Gleich zu Anfang soll es hart für die Stadionbesucher werden. Im zweiten von 16 Achtelfinals scheiden die Bogenschützen Aserbaidshans aus, das Ehepaar Senyuk, das sich durchaus Chancen ausgerechnet hatte. Olga Senyuk trat früher für Moldova an, ihr Gatte Taras für die Ukraine. Doch auch ohne das Heimteam harren die Leute aus. Bis 20 Uhr soll es hier heute dauern und die Aseri bringen eine Menge guten Willen für einen Sport mit, in dem Athleten Anglermützen und Hüftgürtel tragen, und sich zwischendurch Notizen machen.

Manch einer sehnt sich vielleicht nach einem Fußballmatch. Nicht nur Fußballer der Nationalelf spielen hier. Auch der FK Karabach Agdam, der seit dem Krieg mit Armenien in Baku ansässig ist, trägt in diesem Stadion seine Europa-League-Spiele aus. Andererseits ist es nicht so gut bestellt mit dem Fußball. Das Idol des Landes ist ein Schiedsrichter - jener Tofiq Bahramov, nach dem das Stadion benannt ist.
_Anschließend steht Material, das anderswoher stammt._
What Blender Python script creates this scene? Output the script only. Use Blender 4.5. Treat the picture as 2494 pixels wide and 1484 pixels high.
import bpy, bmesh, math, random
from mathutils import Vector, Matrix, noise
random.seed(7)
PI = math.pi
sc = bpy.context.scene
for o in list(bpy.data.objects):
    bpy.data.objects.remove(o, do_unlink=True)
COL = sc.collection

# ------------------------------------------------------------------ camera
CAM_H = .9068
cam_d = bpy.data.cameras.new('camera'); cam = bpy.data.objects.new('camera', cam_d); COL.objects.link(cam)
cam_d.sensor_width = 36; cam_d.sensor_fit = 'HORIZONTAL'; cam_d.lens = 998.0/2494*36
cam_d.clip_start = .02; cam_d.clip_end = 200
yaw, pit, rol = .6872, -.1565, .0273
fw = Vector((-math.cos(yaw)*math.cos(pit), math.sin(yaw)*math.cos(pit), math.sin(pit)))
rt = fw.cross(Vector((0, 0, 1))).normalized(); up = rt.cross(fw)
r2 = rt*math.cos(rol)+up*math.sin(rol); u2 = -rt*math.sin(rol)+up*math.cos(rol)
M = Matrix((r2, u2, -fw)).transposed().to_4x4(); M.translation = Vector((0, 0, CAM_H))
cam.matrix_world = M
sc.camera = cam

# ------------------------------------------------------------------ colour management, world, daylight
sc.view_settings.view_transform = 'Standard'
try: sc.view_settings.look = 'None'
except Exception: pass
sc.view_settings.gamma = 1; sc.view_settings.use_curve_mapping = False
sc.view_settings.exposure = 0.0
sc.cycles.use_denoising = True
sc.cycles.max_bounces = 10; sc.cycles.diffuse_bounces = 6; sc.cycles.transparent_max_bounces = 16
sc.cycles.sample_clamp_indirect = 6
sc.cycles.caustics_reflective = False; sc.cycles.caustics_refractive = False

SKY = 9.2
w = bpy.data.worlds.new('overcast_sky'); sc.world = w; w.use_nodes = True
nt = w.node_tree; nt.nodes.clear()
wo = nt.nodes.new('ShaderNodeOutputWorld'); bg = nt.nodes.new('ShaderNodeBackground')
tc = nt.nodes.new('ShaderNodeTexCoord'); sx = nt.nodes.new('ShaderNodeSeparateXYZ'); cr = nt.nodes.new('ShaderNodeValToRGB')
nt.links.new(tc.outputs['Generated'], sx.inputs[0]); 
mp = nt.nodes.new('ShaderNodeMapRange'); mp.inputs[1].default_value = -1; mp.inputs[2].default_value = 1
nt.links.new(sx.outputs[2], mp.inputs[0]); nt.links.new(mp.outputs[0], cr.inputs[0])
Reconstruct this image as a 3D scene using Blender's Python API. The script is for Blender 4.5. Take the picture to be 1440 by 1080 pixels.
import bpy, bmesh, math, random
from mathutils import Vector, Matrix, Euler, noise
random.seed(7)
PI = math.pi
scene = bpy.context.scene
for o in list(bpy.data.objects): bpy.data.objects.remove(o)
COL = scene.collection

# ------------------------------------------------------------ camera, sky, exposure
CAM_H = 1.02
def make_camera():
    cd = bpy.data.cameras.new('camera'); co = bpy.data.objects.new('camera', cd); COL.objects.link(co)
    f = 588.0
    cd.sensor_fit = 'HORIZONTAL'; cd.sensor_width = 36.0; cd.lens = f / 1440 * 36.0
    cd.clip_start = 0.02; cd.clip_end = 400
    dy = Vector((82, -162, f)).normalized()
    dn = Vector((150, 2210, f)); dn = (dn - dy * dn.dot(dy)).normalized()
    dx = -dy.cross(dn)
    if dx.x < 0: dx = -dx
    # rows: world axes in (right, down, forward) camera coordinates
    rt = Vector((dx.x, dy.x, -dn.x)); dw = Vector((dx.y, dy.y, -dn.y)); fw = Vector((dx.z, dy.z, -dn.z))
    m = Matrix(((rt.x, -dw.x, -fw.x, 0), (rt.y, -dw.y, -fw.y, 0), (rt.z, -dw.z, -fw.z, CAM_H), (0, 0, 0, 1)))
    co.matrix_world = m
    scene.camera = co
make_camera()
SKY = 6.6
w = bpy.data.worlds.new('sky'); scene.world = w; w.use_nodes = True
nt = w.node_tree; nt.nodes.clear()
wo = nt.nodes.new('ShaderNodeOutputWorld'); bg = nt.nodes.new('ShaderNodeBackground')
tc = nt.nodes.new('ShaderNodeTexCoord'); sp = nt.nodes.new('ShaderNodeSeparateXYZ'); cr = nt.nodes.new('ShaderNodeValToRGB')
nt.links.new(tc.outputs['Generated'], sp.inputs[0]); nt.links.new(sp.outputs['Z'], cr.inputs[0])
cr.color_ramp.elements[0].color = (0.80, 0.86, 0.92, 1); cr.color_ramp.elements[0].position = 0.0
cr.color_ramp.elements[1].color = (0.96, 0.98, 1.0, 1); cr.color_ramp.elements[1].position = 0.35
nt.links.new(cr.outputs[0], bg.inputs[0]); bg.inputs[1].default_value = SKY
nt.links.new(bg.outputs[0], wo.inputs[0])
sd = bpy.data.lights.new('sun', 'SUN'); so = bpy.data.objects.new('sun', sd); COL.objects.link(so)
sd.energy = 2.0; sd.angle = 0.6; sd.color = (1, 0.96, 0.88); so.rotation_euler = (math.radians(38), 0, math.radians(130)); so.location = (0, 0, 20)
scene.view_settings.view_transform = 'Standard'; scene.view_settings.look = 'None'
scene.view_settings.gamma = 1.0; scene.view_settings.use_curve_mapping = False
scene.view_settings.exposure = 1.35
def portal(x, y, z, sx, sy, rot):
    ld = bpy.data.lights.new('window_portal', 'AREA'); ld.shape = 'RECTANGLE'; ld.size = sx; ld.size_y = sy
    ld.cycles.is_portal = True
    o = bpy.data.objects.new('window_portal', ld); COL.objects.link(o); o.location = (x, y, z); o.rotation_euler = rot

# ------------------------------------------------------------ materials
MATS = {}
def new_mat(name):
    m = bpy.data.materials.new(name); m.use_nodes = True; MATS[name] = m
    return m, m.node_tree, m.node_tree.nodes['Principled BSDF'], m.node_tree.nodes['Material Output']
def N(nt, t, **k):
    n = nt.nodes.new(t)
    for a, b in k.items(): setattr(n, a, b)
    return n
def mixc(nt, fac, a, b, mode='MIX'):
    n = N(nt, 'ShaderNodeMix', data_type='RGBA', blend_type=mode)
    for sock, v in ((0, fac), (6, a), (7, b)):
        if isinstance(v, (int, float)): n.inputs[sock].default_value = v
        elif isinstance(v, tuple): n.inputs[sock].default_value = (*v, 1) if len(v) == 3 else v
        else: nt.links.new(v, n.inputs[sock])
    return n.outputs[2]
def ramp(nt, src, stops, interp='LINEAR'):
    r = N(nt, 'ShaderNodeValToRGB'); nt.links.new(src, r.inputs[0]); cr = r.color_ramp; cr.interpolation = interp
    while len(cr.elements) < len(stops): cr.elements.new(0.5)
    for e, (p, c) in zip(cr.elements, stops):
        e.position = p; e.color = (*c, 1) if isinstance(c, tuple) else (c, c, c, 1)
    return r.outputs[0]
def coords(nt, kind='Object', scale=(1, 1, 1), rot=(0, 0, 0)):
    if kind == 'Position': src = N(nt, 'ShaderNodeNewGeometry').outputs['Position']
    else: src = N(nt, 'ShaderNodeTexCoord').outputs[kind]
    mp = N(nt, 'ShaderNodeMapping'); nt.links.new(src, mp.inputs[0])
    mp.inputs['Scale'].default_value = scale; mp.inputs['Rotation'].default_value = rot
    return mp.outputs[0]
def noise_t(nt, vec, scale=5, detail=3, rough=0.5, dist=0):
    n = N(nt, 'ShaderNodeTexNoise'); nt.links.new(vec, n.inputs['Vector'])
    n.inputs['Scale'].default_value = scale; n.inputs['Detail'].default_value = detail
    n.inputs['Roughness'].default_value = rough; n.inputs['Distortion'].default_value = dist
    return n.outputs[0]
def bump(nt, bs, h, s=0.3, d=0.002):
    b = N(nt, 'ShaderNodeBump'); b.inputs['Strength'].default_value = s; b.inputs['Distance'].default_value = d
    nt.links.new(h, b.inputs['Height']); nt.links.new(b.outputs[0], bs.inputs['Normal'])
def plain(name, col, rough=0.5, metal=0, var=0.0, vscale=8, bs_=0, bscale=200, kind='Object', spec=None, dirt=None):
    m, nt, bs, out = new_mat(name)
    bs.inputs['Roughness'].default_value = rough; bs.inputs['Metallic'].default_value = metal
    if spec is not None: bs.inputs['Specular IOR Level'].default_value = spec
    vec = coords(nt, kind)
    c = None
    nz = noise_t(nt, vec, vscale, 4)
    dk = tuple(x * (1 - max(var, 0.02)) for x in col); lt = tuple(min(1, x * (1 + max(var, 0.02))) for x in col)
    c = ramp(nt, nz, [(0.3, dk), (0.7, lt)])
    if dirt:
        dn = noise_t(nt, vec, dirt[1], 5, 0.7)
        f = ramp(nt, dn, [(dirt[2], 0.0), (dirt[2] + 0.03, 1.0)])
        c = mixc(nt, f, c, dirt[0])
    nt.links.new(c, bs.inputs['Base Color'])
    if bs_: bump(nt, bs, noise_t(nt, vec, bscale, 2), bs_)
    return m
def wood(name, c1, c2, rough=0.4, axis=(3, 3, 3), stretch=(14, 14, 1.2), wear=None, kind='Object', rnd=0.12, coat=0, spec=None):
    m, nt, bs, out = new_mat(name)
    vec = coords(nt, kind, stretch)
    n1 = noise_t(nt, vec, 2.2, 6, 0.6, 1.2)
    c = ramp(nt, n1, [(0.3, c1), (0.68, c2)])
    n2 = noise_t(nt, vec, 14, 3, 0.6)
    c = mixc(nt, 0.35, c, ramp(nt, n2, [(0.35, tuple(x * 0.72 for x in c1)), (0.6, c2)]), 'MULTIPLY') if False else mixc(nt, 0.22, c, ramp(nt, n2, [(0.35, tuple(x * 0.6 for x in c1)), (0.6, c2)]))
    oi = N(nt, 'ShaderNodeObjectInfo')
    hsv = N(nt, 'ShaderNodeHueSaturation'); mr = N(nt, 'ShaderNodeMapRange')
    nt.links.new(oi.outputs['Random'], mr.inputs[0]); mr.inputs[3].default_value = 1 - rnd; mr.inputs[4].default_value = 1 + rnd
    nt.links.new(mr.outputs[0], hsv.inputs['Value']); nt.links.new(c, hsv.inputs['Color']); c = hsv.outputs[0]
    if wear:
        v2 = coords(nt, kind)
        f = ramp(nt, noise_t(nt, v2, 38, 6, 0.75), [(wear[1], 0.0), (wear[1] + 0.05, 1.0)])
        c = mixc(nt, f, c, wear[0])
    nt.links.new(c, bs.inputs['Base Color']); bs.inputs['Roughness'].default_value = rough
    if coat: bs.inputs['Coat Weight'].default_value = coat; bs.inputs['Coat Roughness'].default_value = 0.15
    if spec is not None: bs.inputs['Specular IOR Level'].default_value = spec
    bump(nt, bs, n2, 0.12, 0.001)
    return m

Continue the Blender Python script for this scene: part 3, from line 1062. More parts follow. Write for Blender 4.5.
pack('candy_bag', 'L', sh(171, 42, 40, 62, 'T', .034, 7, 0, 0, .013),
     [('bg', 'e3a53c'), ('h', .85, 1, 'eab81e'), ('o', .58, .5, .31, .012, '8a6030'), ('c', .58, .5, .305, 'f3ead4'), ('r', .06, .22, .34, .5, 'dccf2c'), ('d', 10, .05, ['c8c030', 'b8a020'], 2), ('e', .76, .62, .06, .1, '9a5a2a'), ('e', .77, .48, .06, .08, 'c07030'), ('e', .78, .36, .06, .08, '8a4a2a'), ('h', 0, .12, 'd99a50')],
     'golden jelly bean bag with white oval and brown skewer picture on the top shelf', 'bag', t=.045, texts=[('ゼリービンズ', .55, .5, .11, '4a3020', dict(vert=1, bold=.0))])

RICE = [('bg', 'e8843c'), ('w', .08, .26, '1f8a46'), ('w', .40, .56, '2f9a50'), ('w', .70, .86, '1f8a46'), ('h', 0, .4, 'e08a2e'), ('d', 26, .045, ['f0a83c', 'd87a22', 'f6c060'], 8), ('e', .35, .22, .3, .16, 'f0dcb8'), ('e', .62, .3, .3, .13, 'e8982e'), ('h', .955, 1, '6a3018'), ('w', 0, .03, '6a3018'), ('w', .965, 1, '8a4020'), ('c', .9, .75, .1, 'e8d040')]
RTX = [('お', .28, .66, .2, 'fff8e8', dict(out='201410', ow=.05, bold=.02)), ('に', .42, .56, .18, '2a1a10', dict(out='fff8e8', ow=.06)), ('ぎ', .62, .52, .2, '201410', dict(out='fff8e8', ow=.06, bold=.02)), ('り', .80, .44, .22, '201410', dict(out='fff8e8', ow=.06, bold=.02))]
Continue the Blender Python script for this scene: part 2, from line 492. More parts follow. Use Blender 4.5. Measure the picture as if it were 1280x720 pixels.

Sein Denkmal stand bis zum Umbau vorm Haupteingang der Arena, ehe es 2012 vor ein Nebengebäude umgesetzt wurde. Deutsche Fans kennen den Mann auch gut: Er war jener sowjetische Linienrichter, der im WM-Finale 1966 das umstritten Wembley-Tor FÜR England gab. Das Denkmal in Baku weihte Geoff Hurst ein, Schütze dieses auf ewig umstrittenen 3:2.

Auf den Rängen wird es mit fortschreitender Zeit leerer. Immerhin noch 200, 300 Leute sind aber dabei, als kurz vor Acht die letzten Pfeile über den Rasen surren und Italiens Bogenschützenduo das Finale mit 5:3 für sich entscheidet. Beim Warten auf die Siegerehrung zücken die Zuschauer ihre Handys. Auf den Mobiltelefonen können sie die neuesten Nachrichten von Präsident Ilham Aliyev lesen, natürlich auch an diesem Tag ausschließlich lobende, staatstragende: Der autokratische Herrscher hat dem Präsidenten des Europäischen Olympischen Komitees Patrick Hickey zu dessen 70. Geburtstag den Sharaf-Orden verliehen - für die Europaspiele, die Hickey dem Land zuschanzte, das Menschenrechtler »neo-totalitär« nennen.

Dann endlich bekommen Natalia Valeeva und Mauro Nespoli aus Italien ihre Goldmedaillen um den Hals gehängt. Die letzte Ehrung des Tages im Republikstadion - weit weniger unappetitlich als die im Präsidentenpalast.